After 15 years, St. Joe's soup kitchen in Langley City is closing its doors at the end of the month

The kitchen is closing.

After 15 years, the Tuesday morning soup kitchen and a weekly drop-in for Langley’s homeless community at St. Joseph’s parish in downtown Langley City will be discontinued at the end of this month.

In a written statement, Father Don Larson said the soup kitchen has faced a number of challenges in recent years, specifically with a growing number of homeless people bringing shopping carts onto the church property and then hanging around, long after food service has ended, often setting up camps and spending the night.

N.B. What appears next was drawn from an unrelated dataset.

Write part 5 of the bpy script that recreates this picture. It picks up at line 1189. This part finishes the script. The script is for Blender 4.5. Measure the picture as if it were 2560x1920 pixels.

These encampments have become “an annoyance”  for the parish and the surrounding community, he said, adding that a new and creative approach to helping Langley’s homeless community will have to be found.

We can’t blame area residents or the local business community for wanting something to be done about the problem. After all, their lives and livelihoods are being negatively affected by the makeshift camps that have been popping up with increasing frequency underneath eaves and awnings in the downtown core.

Still, it  was  no doubt a difficult decision for the church, because the people running St. Joe’s soup kitchen have demonstrated, over the past decade and a half, that they have a generous spirit and loving hearts.

The volunteers who have given their time to prepare and serve food, to clean up after each meal and offer conversation to those who come each week, not just for a meal, but for a bit of companionship, deserve our thanks.

After they hang up their kettles for the final time, the parish plans to regroup and find another way to help the community’s homeless population.

No doubt they will do just that.

Meanwhile, the Salvation Army’s Gateway of Hope shelter will continue to provide food and shelter, in what has unfortunately become an all-too crucial service in Langley and across the Lower Mainland.